Это чудо окончательно повергло философов в изумление, которое граничило со страхом. Тогда преподобный, сохраняя всегда свойственное ему смирение свое и относя ко Христу чудесные дары, которые послала ему благость Божия, сказал им: «Не думайте, что я собственной силой избавил этих бесноватых. Я это сделал силой Христовой. И вы уверуете в Него и тогда узнаете, что не философия, но искренняя вера способна делать чудеса». Эти слова заставили философов еще более удивляться пустыннику. Они удалились, проникнутые благоговением к нему, и потом признавались, что путешествие их было не бесплодно.
Не один только народ почитал добродетель Антония. Его имя славилось и при дворах царских.
Так, однажды император Константин Великий и два его сына написали преподобному в выражениях сыновнего почитания письма и просили ответа, которого они с нетерпением ждали. Антоний хотел уклониться от ответного письма, но отшельники напомнили ему, что император — христианин, что, может быть, он обидится на его молчание. Тогда преподобный решился отвечать. В письме он выражал радость по поводу того обстоятельства, что император и его дети поклоняются Иисусу Христу, и увещевал не придавать царскому сану такого достоинства, за которым бы можно было забыть о своем человеческом происхождении. Он советовал им всюду быть кроткими и человеколюбивыми, оказывать всем правосудие, помогая бедным, и помнить, что Иисус Христос — Единственный и Истинный Царь.
По поводу писем, полученных от императора, преподобный сказал несколько слов и своим ученикам. Из этих слов видно, как мало трогали Антония мирские почести.
— Цари земные, — говорил он им, — писали нам, но какое значение имеет это для христианина? Хотя их достоинство и возвышает их над прочими людьми, но рождение и смерть делают их равными всем. Мы должны гораздо более проникаться удивлением, нежной любовью к Богу по поводу того, что Божественный Учитель послал нам письмена законов, равных для всех людей, и вступил в сношения с нами через Своего Сына. Вот какие письмена должны нас радовать!

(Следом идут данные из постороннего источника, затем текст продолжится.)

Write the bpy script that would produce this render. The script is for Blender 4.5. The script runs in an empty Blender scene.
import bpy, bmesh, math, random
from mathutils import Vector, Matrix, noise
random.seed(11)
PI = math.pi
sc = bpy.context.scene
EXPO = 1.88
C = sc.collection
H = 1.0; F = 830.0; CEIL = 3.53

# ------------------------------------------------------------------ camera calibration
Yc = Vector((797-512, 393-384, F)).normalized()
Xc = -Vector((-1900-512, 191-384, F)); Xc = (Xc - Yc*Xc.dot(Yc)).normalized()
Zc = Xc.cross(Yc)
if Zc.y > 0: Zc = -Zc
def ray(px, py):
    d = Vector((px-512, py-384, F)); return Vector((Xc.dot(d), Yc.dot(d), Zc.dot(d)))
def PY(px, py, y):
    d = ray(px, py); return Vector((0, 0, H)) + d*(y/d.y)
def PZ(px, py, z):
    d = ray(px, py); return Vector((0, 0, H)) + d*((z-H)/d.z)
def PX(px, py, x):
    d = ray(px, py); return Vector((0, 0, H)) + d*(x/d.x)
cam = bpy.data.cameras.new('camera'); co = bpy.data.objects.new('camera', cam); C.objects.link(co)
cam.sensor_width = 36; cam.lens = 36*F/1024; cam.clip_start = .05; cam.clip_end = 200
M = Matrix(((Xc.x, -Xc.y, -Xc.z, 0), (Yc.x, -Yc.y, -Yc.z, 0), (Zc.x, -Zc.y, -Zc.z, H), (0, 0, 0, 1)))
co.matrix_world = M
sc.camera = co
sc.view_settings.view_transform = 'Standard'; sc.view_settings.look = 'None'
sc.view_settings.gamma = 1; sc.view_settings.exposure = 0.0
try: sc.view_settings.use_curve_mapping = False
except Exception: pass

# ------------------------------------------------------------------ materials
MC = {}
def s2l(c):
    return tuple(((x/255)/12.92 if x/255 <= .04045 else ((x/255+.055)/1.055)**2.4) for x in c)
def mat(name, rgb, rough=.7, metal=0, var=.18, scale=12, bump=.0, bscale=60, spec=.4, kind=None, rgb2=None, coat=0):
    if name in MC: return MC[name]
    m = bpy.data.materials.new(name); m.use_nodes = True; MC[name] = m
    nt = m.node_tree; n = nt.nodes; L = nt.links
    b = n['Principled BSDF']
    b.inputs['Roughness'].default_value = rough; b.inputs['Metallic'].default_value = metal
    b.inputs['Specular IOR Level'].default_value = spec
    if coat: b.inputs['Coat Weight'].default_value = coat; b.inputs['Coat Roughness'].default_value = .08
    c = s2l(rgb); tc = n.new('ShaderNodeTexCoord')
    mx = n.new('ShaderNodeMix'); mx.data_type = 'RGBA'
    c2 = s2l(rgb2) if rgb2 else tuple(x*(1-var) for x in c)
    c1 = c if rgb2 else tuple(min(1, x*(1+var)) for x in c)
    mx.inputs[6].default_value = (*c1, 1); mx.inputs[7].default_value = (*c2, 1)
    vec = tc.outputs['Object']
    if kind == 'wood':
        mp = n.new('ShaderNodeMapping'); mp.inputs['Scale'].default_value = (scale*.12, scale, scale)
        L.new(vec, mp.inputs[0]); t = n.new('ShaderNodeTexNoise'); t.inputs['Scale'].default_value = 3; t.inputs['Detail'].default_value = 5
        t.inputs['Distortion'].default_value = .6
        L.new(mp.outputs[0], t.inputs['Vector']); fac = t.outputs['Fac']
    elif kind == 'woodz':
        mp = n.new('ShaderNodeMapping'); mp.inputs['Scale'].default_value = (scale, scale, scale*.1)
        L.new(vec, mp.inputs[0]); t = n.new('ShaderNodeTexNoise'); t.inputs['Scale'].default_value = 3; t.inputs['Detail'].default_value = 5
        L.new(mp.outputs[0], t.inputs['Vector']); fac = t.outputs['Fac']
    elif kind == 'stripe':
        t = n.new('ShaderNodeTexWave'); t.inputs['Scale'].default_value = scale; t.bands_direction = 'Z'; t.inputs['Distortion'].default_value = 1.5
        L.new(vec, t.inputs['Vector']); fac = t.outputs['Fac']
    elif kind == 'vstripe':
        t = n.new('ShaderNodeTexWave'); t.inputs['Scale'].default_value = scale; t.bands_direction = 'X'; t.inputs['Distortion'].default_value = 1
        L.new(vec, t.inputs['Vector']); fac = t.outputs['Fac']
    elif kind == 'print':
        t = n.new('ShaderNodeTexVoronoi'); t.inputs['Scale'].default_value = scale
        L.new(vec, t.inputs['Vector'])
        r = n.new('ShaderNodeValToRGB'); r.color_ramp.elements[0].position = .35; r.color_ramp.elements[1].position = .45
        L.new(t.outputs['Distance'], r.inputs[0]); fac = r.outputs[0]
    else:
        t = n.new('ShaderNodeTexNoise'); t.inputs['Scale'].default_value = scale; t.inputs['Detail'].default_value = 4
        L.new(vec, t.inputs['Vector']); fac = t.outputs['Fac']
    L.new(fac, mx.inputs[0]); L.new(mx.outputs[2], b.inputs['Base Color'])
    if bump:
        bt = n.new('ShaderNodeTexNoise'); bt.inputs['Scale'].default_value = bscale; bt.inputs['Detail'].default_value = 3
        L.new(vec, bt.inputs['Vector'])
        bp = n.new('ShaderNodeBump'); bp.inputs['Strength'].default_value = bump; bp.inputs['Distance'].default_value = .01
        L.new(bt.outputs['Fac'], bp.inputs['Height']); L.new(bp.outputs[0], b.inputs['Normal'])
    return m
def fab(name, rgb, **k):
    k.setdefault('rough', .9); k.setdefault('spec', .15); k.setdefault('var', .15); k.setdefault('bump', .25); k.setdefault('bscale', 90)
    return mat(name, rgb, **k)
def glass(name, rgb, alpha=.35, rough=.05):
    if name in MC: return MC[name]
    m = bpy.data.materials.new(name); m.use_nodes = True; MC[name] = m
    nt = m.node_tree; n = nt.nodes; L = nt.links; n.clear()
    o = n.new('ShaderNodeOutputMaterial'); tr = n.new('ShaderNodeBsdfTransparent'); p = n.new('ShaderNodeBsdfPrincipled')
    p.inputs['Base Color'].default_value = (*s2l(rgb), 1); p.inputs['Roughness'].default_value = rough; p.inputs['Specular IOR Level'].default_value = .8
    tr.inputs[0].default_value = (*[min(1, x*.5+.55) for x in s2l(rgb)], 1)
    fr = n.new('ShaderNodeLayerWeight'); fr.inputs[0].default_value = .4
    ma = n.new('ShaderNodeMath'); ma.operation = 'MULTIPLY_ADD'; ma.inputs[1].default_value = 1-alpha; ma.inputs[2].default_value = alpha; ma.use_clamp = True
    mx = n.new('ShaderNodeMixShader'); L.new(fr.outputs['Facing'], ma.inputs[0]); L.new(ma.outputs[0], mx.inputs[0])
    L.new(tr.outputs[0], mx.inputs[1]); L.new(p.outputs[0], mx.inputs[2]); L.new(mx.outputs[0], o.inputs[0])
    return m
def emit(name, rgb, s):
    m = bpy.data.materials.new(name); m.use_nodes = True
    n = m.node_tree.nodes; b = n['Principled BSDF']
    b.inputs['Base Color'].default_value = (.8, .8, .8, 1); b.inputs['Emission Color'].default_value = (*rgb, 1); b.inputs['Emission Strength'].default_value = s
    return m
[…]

Поведение преподобного Антония и в прочих отношениях показывало его полное пренебрежение к почестям этого мира. Богу угодно было прославлять его бесчисленными чудесами. Все — великие и малые земли, ученые и простолюдины — искали его, удивлялись и благоговели перед ним. Самые знаменитые личности его времени — святитель Афанасий Великий, Пахомий, св. Аммон Нитрийский, св. Иларион и столько же других — были или его учениками, или соединены с ним чувствами самой теплой приязни. Но он среди таких выражений чрезвычайного отличия никогда не возносился в сердце своем ложным тщеславием. Он никогда не искал в людях и становился все более кротким, приветливым, милосердным и в особенности смиренным.